It appears that, in the past, IDLE did not restart (clean the environment) when you ran a script (module). Today, however, this is the case. But for prototyping I would like the environment (assigned variables, imported modules, functions, ...) to survive running different modules (files).
Example: I am working on a function, let's call it f7(), that requires a certain environment. The environment is built in another script (file), say, env1.py. After env1.py has been run, I can built on all imported modules, defined functions and assigned variables, when working at the command line of IDLE. But I cannot run another file, where my f7() resides! I would have to redefine f7() at the interpreter's command line. Which I of course do not do, because f7() is very lengthy. The only thing that remains is to include f7() in env1.py. And restart it after every change to f7(). As a consequence, I have to wait each time until env1.py has finished. Which is a waste of time, because every time it runs, it does the same. I only change f7()...

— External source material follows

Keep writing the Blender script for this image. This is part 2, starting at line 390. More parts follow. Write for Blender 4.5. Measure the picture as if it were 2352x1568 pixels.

Can I tell IDLE not to restart (clean environment) each time I run a module (file) in IDLE? If not, what alternatives to IDLE are capable of something like this?? It seems IDLE behaves the same on Windows, Ubuntu, Raspbian. I am using Python 3.X on each of these systems.
I am not aware that IDLE ever didn't restart when running a editor file, so that would have to have been several years ago. I will think about it as a new feature though.
In the meanwhile, you can do this for the specific scenario you gave. Load env1.py into an editor window and run it. When
>>>
appears, enter or paste the def statement for f7 and run it. (Paste after loading the file with f7 and copy.) Test by calling f7. To edit the definition of f7, recall it to the current>>>
line. Either click on the previous definition and hitEnter
or use the history keyboard shortcuts (for me on Windows, Alt-P for Previous, Alt-N for Next). In either case, edit and re-run. Do the same with test statements. I recall and edit statements routinely.